請負業者が違反(無許可の作業、詐欺、契約条件の不履行など)をしている証拠が申立人から提出されている場合、CSLBは調査を行い、罰金、ライセンスの一時停止、または取り消しなどの処分をすることが可能です。
ですので、前々回考えたように、必ずやり取りや書類などは、丁寧に残しておくことは自分の主張を支えるために必要になります。
ここまではCSLBを通した解決策です。
CSLBでは解決できない場合
CSLBはカリフォルニア州の行政機関ですから、行政機関内で解決ができない場合、CSLBが対応できない場合には、裁判所に提訴するしかありません。
全体の請求額が12,500ドルまでであれば小額請求裁判所(スモール・クレームズ・コート)、請求全体が$12,500を超える場合には、通常の民事裁判を提起しなければなりません。
少額裁判は、弁護士を使うことはできませんので、当事者でがんばって主張をしなければなりません。

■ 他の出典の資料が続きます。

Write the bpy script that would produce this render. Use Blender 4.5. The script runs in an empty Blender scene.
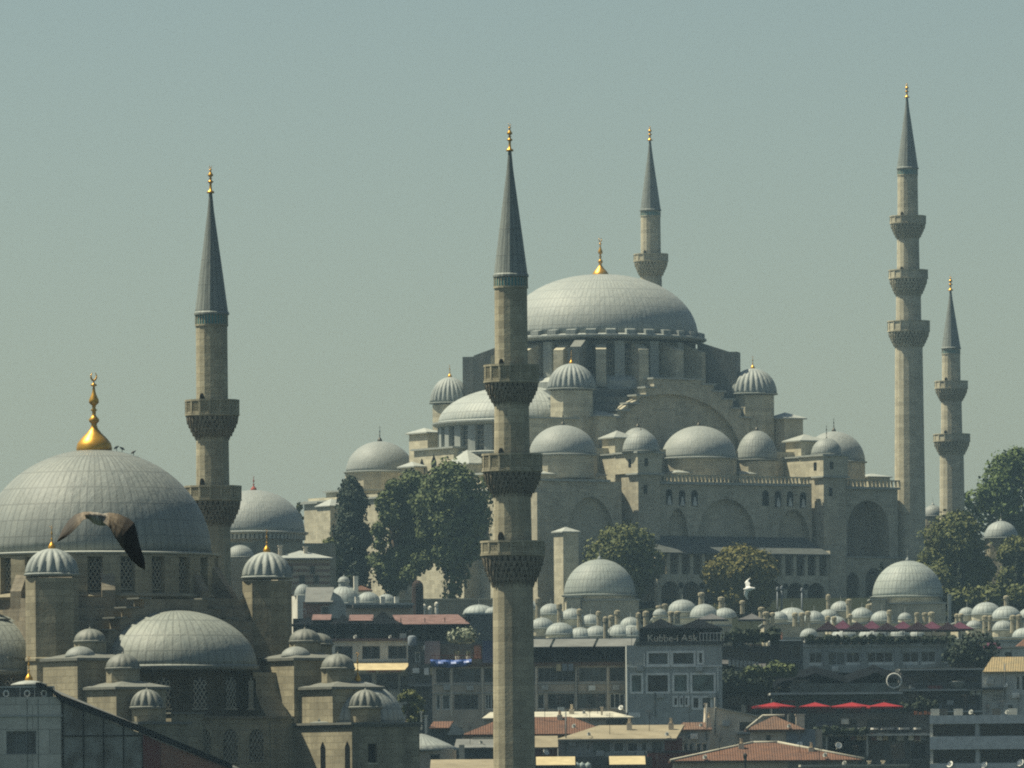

また、相手方に財産がないと回収することは難しいという点も考える必要があります。
ここまで進行した場合には、やはり信頼できる法曹に相談するほうが良いと思います。
とにかく、訴訟などにならない解決策をまずは模索するほうがベターだと思います。
ここまでで、請負契約において揉めた場合にはどのような対応があるのか見てきましたが、問題のある請負業者と相対するのはかなり精神的に疲れます。
結局一番重要なのは家の問題が修繕されるということですから、お金に余裕があればまずは他の業者を通して、最低限修繕してしまってから、問題のある請負業者の対応をしていったほうが良いと思います。
精神的な余裕をつくることが重要だと思います。
CSLBの対応についても、数日で解決するわけではありません。
今の時代、SNSの口コミなどで業者を選定することもありますが、やはり口コミといっても、実際に依頼をしたことの経験を話してもらえる信頼できる人がいると良いですよね。
選定にはかなり時間をかけて慎重になってトラブルの可能性を最小限度にしてくださいね。
また、次回皆さんからいただいている質問を新たに考えていきたいと思います。
天気もだんだんよくなってきて、日焼けに気を払わなければならない季節になってきました。
太陽を楽しむ反面気をつけながらまた一週間頑張っていきましょうね。